> _WHAT IS REQUIRED_
Reproduce the complete listing without any deviation.

^^^^^^^^

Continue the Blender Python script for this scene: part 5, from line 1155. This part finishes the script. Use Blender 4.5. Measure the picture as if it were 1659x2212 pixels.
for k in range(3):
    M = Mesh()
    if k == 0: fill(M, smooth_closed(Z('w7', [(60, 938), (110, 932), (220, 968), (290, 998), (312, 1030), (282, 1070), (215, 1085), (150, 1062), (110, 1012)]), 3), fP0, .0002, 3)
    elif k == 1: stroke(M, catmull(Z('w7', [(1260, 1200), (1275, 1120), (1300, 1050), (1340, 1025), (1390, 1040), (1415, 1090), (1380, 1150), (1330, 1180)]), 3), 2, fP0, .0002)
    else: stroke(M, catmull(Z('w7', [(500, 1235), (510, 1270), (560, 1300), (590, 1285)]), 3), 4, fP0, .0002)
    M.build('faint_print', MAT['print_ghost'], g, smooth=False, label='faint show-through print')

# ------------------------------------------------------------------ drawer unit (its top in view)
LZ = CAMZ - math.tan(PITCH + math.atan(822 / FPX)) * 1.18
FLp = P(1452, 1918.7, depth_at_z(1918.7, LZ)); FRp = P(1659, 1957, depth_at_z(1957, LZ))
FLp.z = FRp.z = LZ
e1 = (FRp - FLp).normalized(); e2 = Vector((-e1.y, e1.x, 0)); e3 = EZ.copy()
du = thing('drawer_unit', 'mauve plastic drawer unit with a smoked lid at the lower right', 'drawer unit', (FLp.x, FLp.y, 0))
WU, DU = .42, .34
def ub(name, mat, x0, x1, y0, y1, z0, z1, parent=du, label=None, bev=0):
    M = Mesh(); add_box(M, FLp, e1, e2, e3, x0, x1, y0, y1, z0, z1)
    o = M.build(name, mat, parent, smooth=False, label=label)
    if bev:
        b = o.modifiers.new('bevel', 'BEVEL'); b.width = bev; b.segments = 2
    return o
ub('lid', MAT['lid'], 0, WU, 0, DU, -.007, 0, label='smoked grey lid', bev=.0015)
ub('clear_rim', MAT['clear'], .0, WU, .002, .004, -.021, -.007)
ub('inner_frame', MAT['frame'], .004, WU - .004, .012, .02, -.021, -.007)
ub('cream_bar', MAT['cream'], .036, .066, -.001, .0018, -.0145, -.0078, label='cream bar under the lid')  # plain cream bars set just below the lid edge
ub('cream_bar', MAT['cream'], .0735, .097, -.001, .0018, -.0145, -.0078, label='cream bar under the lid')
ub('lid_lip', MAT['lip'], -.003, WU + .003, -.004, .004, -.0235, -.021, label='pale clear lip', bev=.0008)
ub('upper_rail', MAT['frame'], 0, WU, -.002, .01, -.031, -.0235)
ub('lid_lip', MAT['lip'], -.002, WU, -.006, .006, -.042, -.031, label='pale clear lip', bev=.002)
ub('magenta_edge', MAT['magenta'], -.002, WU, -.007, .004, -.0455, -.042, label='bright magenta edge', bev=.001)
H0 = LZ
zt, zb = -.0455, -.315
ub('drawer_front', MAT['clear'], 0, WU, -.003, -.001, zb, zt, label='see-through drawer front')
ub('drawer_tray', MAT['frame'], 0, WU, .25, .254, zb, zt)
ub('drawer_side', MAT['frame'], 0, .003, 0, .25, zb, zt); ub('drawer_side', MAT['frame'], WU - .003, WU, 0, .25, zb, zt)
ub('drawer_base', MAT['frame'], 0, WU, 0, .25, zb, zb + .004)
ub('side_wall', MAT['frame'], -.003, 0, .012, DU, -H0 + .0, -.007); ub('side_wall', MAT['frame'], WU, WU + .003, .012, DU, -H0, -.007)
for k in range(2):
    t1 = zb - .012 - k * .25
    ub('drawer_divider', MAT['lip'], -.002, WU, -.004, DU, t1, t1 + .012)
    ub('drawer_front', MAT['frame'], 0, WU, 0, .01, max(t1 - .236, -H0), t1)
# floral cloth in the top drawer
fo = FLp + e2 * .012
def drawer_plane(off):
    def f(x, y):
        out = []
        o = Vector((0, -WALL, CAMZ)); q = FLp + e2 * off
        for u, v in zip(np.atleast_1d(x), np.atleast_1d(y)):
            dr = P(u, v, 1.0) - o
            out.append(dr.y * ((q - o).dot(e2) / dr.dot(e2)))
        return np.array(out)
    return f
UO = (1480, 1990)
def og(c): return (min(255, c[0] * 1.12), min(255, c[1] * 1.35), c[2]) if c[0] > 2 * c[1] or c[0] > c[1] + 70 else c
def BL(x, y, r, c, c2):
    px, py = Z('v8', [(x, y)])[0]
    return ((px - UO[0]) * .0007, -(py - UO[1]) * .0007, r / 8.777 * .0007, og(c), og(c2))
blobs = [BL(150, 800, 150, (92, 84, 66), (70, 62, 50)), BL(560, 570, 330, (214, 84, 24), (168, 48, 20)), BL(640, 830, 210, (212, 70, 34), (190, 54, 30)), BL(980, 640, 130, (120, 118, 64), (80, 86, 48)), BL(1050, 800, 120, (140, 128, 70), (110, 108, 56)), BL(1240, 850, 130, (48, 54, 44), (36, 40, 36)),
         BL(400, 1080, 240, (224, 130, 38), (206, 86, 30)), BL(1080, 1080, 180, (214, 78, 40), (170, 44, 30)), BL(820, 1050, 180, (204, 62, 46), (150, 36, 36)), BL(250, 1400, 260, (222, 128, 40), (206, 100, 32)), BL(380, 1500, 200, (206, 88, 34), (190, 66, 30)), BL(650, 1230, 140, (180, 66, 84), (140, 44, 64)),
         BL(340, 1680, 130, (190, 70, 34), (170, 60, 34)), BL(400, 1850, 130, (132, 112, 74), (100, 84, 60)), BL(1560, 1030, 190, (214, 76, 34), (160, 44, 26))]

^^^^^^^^

> _EXERCISE ANSWER_
Continue the Blender Python script for this scene: part 5, from line 1155. This part finishes the script. Use Blender 4.5. Measure the picture as if it were 1659x2212 pixels.
for k in range(3):
    M = Mesh()
    if k == 0: fill(M, smooth_closed(Z('w7', [(60, 938), (110, 932), (220, 968), (290, 998), (312, 1030), (282, 1070), (215, 1085), (150, 1062), (110, 1012)]), 3), fP0, .0002, 3)
    elif k == 1: stroke(M, catmull(Z('w7', [(1260, 1200), (1275, 1120), (1300, 1050), (1340, 1025), (1390, 1040), (1415, 1090), (1380, 1150), (1330, 1180)]), 3), 2, fP0, .0002)
    else: stroke(M, catmull(Z('w7', [(500, 1235), (510, 1270), (560, 1300), (590, 1285)]), 3), 4, fP0, .0002)
    M.build('faint_print', MAT['print_ghost'], g, smooth=False, label='faint show-through print')

# ------------------------------------------------------------------ drawer unit (its top in view)
LZ = CAMZ - math.tan(PITCH + math.atan(822 / FPX)) * 1.18
FLp = P(1452, 1918.7, depth_at_z(1918.7, LZ)); FRp = P(1659, 1957, depth_at_z(1957, LZ))
FLp.z = FRp.z = LZ
e1 = (FRp - FLp).normalized(); e2 = Vector((-e1.y, e1.x, 0)); e3 = EZ.copy()
du = thing('drawer_unit', 'mauve plastic drawer unit with a smoked lid at the lower right', 'drawer unit', (FLp.x, FLp.y, 0))
WU, DU = .42, .34
def ub(name, mat, x0, x1, y0, y1, z0, z1, parent=du, label=None, bev=0):
    M = Mesh(); add_box(M, FLp, e1, e2, e3, x0, x1, y0, y1, z0, z1)
    o = M.build(name, mat, parent, smooth=False, label=label)
    if bev:
        b = o.modifiers.new('bevel', 'BEVEL'); b.width = bev; b.segments = 2
    return o
ub('lid', MAT['lid'], 0, WU, 0, DU, -.007, 0, label='smoked grey lid', bev=.0015)
ub('clear_rim', MAT['clear'], .0, WU, .002, .004, -.021, -.007)
ub('inner_frame', MAT['frame'], .004, WU - .004, .012, .02, -.021, -.007)
ub('cream_bar', MAT['cream'], .036, .066, -.001, .0018, -.0145, -.0078, label='cream bar under the lid')  # plain cream bars set just below the lid edge
ub('cream_bar', MAT['cream'], .0735, .097, -.001, .0018, -.0145, -.0078, label='cream bar under the lid')
ub('lid_lip', MAT['lip'], -.003, WU + .003, -.004, .004, -.0235, -.021, label='pale clear lip', bev=.0008)
ub('upper_rail', MAT['frame'], 0, WU, -.002, .01, -.031, -.0235)
ub('lid_lip', MAT['lip'], -.002, WU, -.006, .006, -.042, -.031, label='pale clear lip', bev=.002)
ub('magenta_edge', MAT['magenta'], -.002, WU, -.007, .004, -.0455, -.042, label='bright magenta edge', bev=.001)
H0 = LZ
zt, zb = -.0455, -.315
ub('drawer_front', MAT['clear'], 0, WU, -.003, -.001, zb, zt, label='see-through drawer front')
ub('drawer_tray', MAT['frame'], 0, WU, .25, .254, zb, zt)
ub('drawer_side', MAT['frame'], 0, .003, 0, .25, zb, zt); ub('drawer_side', MAT['frame'], WU - .003, WU, 0, .25, zb, zt)
ub('drawer_base', MAT['frame'], 0, WU, 0, .25, zb, zb + .004)
ub('side_wall', MAT['frame'], -.003, 0, .012, DU, -H0 + .0, -.007); ub('side_wall', MAT['frame'], WU, WU + .003, .012, DU, -H0, -.007)
for k in range(2):
    t1 = zb - .012 - k * .25
    ub('drawer_divider', MAT['lip'], -.002, WU, -.004, DU, t1, t1 + .012)
    ub('drawer_front', MAT['frame'], 0, WU, 0, .01, max(t1 - .236, -H0), t1)
# floral cloth in the top drawer
fo = FLp + e2 * .012
def drawer_plane(off):
    def f(x, y):
        out = []
        o = Vector((0, -WALL, CAMZ)); q = FLp + e2 * off
        for u, v in zip(np.atleast_1d(x), np.atleast_1d(y)):
            dr = P(u, v, 1.0) - o
            out.append(dr.y * ((q - o).dot(e2) / dr.dot(e2)))
        return np.array(out)
    return f
UO = (1480, 1990)
def og(c): return (min(255, c[0] * 1.12), min(255, c[1] * 1.35), c[2]) if c[0] > 2 * c[1] or c[0] > c[1] + 70 else c
def BL(x, y, r, c, c2):
    px, py = Z('v8', [(x, y)])[0]
    return ((px - UO[0]) * .0007, -(py - UO[1]) * .0007, r / 8.777 * .0007, og(c), og(c2))
blobs = [BL(150, 800, 150, (92, 84, 66), (70, 62, 50)), BL(560, 570, 330, (214, 84, 24), (168, 48, 20)), BL(640, 830, 210, (212, 70, 34), (190, 54, 30)), BL(980, 640, 130, (120, 118, 64), (80, 86, 48)), BL(1050, 800, 120, (140, 128, 70), (110, 108, 56)), BL(1240, 850, 130, (48, 54, 44), (36, 40, 36)),
         BL(400, 1080, 240, (224, 130, 38), (206, 86, 30)), BL(1080, 1080, 180, (214, 78, 40), (170, 44, 30)), BL(820, 1050, 180, (204, 62, 46), (150, 36, 36)), BL(250, 1400, 260, (222, 128, 40), (206, 100, 32)), BL(380, 1500, 200, (206, 88, 34), (190, 66, 30)), BL(650, 1230, 140, (180, 66, 84), (140, 44, 64)),
         BL(340, 1680, 130, (190, 70, 34), (170, 60, 34)), BL(400, 1850, 130, (132, 112, 74), (100, 84, 60)), BL(1560, 1030, 190, (214, 76, 34), (160, 44, 26))]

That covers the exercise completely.